_PROBLEM TO SOLVE_:
Retype every line from the start of the data down to and including the line with "R = math.radians". Skip the pictures.

_DATA_:
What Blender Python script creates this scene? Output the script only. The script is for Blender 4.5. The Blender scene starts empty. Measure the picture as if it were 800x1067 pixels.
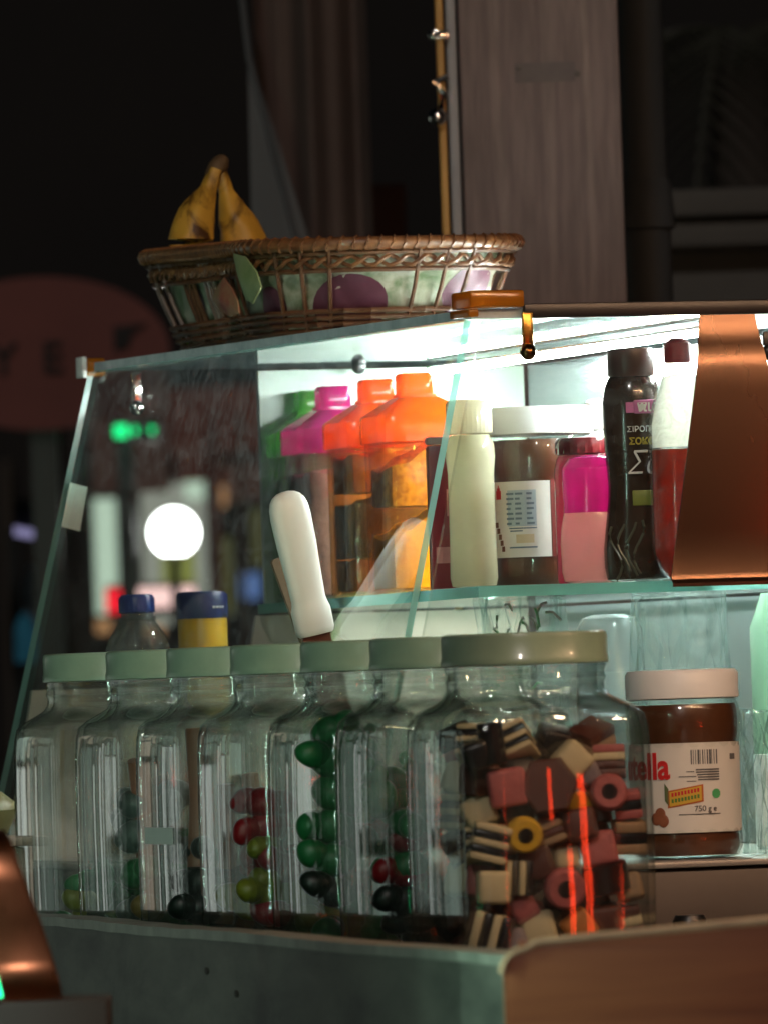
import bpy, bmesh, math, random
from mathutils import Vector, Matrix
random.seed(11)
S = bpy.context.scene
COL = S.collection
PI = math.pi
R = math.radians

# ------------------------------------------------------------------ camera
F_PX, CX, CY = 9600.0, 400.0, 533.5          # photograph pixels (800 x 1067)
TH, PITCH, ROLL = R(70), math.atan(183/9600.0), R(1.9)
HX = Vector((math.cos(TH), math.sin(TH), 0)); RX = Vector((math.sin(TH), -math.cos(TH), 0)); ZX = Vector((0, 0, 1))
FW = HX*math.cos(PITCH)+ZX*math.sin(PITCH)
U0 = -HX*math.sin(PITCH)+ZX*math.cos(PITCH)
RT = RX*math.cos(ROLL)-U0*math.sin(ROLL)
UP = U0*math.cos(ROLL)+RX*math.sin(ROLL)
CAM = -6.0*HX-0.040*RX+Vector((0, 0, .193))
def at(x, y, d):
    """the point of the place seen at photograph pixel x, y at d metres"""
    return CAM+(FW+RT*((x-CX)/F_PX)-UP*((y-CY)/F_PX))*d
def on(x, y, axis, v):
    i = 'XYZ'.index(axis); d = FW+RT*((x-CX)/F_PX)-UP*((y-CY)/F_PX)
    return CAM+d*((v-CAM[i])/d[i])
FACE = R(-20)                                  # the heading that turns local -Y to the street the photo was taken from

cam_d = bpy.data.cameras.new('camera'); cam = bpy.data.objects.new('camera', cam_d); COL.objects.link(cam)
m = Matrix((RT, UP, -FW)).transposed().to_4x4(); m.translation = CAM; cam.matrix_world = m
cam_d.sensor_fit = 'HORIZONTAL'; cam_d.sensor_width = 36; cam_d.lens = F_PX/800*36
cam_d.clip_start = .1; cam_d.clip_end = 500
cam_d.dof.use_dof = True; cam_d.dof.focus_distance = 6.72; cam_d.dof.aperture_fstop = 22
S.camera = cam

# ------------------------------------------------------------------ materials
MATS = {}
def nodes(name):
    mt = bpy.data.materials.new(name); mt.use_nodes = True
    nt = mt.node_tree; nt.nodes.clear()
    out = nt.nodes.new('ShaderNodeOutputMaterial')
    return mt, nt, out
def N(nt, t, **kw):
    n = nt.nodes.new(t)
    for k, v in kw.items():
        if k in n.inputs: n.inputs[k].default_value = v
        else: setattr(n, k, v)
    return n
def c4(c): return (c[0], c[1], c[2], 1)
def noise_col(nt, c1, c2, scale, detail=6, rough=.6, stretch=(1, 1, 1), lo=.3, hi=.7, dist=0):
    tc = N(nt, 'ShaderNodeTexCoord'); mp = N(nt, 'ShaderNodeMapping'); mp.inputs['Scale'].default_value = stretch
    nt.links.new(tc.outputs['Object'], mp.inputs['Vector'])
    no = N(nt, 'ShaderNodeTexNoise', Scale=scale, Detail=detail, Roughness=rough, Distortion=dist)
    nt.links.new(mp.outputs['Vector'], no.inputs['Vector'])
    rp = N(nt, 'ShaderNodeValToRGB'); rp.color_ramp.elements[0].position = lo; rp.color_ramp.elements[1].position = hi
    rp.color_ramp.elements[0].color = c4(c1); rp.color_ramp.elements[1].color = c4(c2)
    nt.links.new(no.outputs['Fac'], rp.inputs['Fac'])
    return rp.outputs['Color'], no.outputs['Fac']
def solid(name, c1, c2=None, rough=.5, metal=0, scale=20, stretch=(1, 1, 1), bump=0, sub=0, coat=0, spec=.5, dist=0, lo=.3, hi=.7, rvar=0):
    if name in MATS: return MATS[name]
    mt, nt, out = nodes(name)
    b = N(nt, 'ShaderNodeBsdfPrincipled', Roughness=rough, Metallic=metal)
    b.inputs['Specular IOR Level'].default_value = spec
    b.inputs['Coat Weight'].default_value = coat
    if sub: b.inputs['Subsurface Weight'].default_value = sub; b.inputs['Subsurface Radius'].default_value = (.006, .004, .003); b.inputs['Subsurface Scale'].default_value = 1
    c2 = c2 or tuple(x*.82 for x in c1)
    col, fac = noise_col(nt, c1, c2, scale, stretch=stretch, dist=dist, lo=lo, hi=hi)
    nt.links.new(col, b.inputs['Base Color'])
    if bump:
        bp = N(nt, 'ShaderNodeBump', Strength=bump, Distance=.002)
        nt.links.new(fac, bp.inputs['Height']); nt.links.new(bp.outputs['Normal'], b.inputs['Normal'])
    if rvar:
        mr = N(nt, 'ShaderNodeMapRange'); mr.inputs['To Min'].default_value = max(.03, rough-rvar); mr.inputs['To Max'].default_value = min(1, rough+rvar)
        nt.links.new(fac, mr.inputs['Value']); nt.links.new(mr.outputs['Result'], b.inputs['Roughness'])
    nt.links.new(b.outputs[0], out.inputs['Surface'])
    MATS[name] = mt; return mt
def schlick(nt, f0=.04):
    """reflectance of a thin sheet from the viewing angle, the same from both sides"""
    lw = N(nt, 'ShaderNodeLayerWeight', Blend=.5)
    p5 = N(nt, 'ShaderNodeMath', operation='POWER'); p5.inputs[1].default_value = 5
    nt.links.new(lw.outputs['Facing'], p5.inputs[0])
    ma = N(nt, 'ShaderNodeMath', operation='MULTIPLY_ADD'); ma.inputs[1].default_value = 1-f0; ma.inputs[2].default_value = f0
    nt.links.new(p5.outputs[0], ma.inputs[0]); return ma
def glass(name, tint=(.97, .985, .975), edge=(.45, .6, .54), rough=.02, power=3.0, haze=.03, hcol=(.8, .9, .88), scratch=60, bump=0, refr=0):
    """thin clear glass: see-through, darker where looked through edge-on, a mirror at grazing angles, with a film of smears"""
    if name in MATS: return MATS[name]
    mt, nt, out = nodes(name)
    lw = N(nt, 'ShaderNodeLayerWeight', Blend=.5)
    pw = N(nt, 'ShaderNodeMath', operation='POWER'); pw.inputs[1].default_value = power
    nt.links.new(lw.outputs['Facing'], pw.inputs[0])
    mx = N(nt, 'ShaderNodeMix', data_type='RGBA'); mx.inputs[6].default_value = c4(tint); mx.inputs[7].default_value = c4(edge)
    nt.links.new(pw.outputs[0], mx.inputs[0])
    tr = N(nt, 'ShaderNodeBsdfTransparent'); nt.links.new(mx.outputs[2], tr.inputs['Color'])
    gl = N(nt, 'ShaderNodeBsdfGlossy', Roughness=rough)
    fr = schlick(nt)
    if bump:
        tc0 = N(nt, 'ShaderNodeTexCoord'); no0 = N(nt, 'ShaderNodeTexNoise', Scale=18, Detail=2)
        nt.links.new(tc0.outputs['Object'], no0.inputs['Vector'])
        bp = N(nt, 'ShaderNodeBump', Strength=bump, Distance=.01); nt.links.new(no0.outputs['Fac'], bp.inputs['Height'])
        nt.links.new(bp.outputs['Normal'], gl.inputs['Normal'])
    if refr:
        rf = N(nt, 'ShaderNodeBsdfRefraction', IOR=1.45, Roughness=0.0); nt.links.new(mx.outputs[2], rf.inputs['Color'])
        if bump: nt.links.new(bp.outputs['Normal'], rf.inputs['Normal'])
        mr = N(nt, 'ShaderNodeMixShader'); mr.inputs[0].default_value = refr
        nt.links.new(tr.outputs[0], mr.inputs[1]); nt.links.new(rf.outputs[0], mr.inputs[2]); tr = mr
    s1 = N(nt, 'ShaderNodeMixShader')
    nt.links.new(fr.outputs[0], s1.inputs[0]); nt.links.new(tr.outputs[0], s1.inputs[1]); nt.links.new(gl.outputs[0], s1.inputs[2])
    last = s1
    if haze:
        tc = N(nt, 'ShaderNodeTexCoord'); no = N(nt, 'ShaderNodeTexNoise', Scale=scratch, Detail=8, Roughness=.75, Distortion=1.2)
        nt.links.new(tc.outputs['Object'], no.inputs['Vector'])
        rp = N(nt, 'ShaderNodeMapRange'); rp.inputs['From Min'].default_value = .45; rp.inputs['From Max'].default_value = .8
        rp.inputs['To Min'].default_value = haze*.3; rp.inputs['To Max'].default_value = haze*4
        nt.links.new(no.outputs['Fac'], rp.inputs['Value'])
        df = N(nt, 'ShaderNodeBsdfDiffuse', Color=c4(hcol)); tl = N(nt, 'ShaderNodeBsdfTranslucent', Color=c4(hcol))
        s0 = N(nt, 'ShaderNodeMixShader'); s0.inputs[0].default_value = .5
        nt.links.new(df.outputs[0], s0.inputs[1]); nt.links.new(tl.outputs[0], s0.inputs[2])
        s2 = N(nt, 'ShaderNodeMixShader')
        nt.links.new(rp.outputs['Result'], s2.inputs[0]); nt.links.new(s1.outputs[0], s2.inputs[1]); nt.links.new(s0.outputs[0], s2.inputs[2])
        last = s2
    nt.links.new(last.outputs[0], out.inputs['Surface'])
    MATS[name] = mt; return mt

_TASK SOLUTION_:
What Blender Python script creates this scene? Output the script only. The script is for Blender 4.5. The Blender scene starts empty. Measure the picture as if it were 800x1067 pixels.
import bpy, bmesh, math, random
from mathutils import Vector, Matrix
random.seed(11)
S = bpy.context.scene
COL = S.collection
PI = math.pi
R = math.radians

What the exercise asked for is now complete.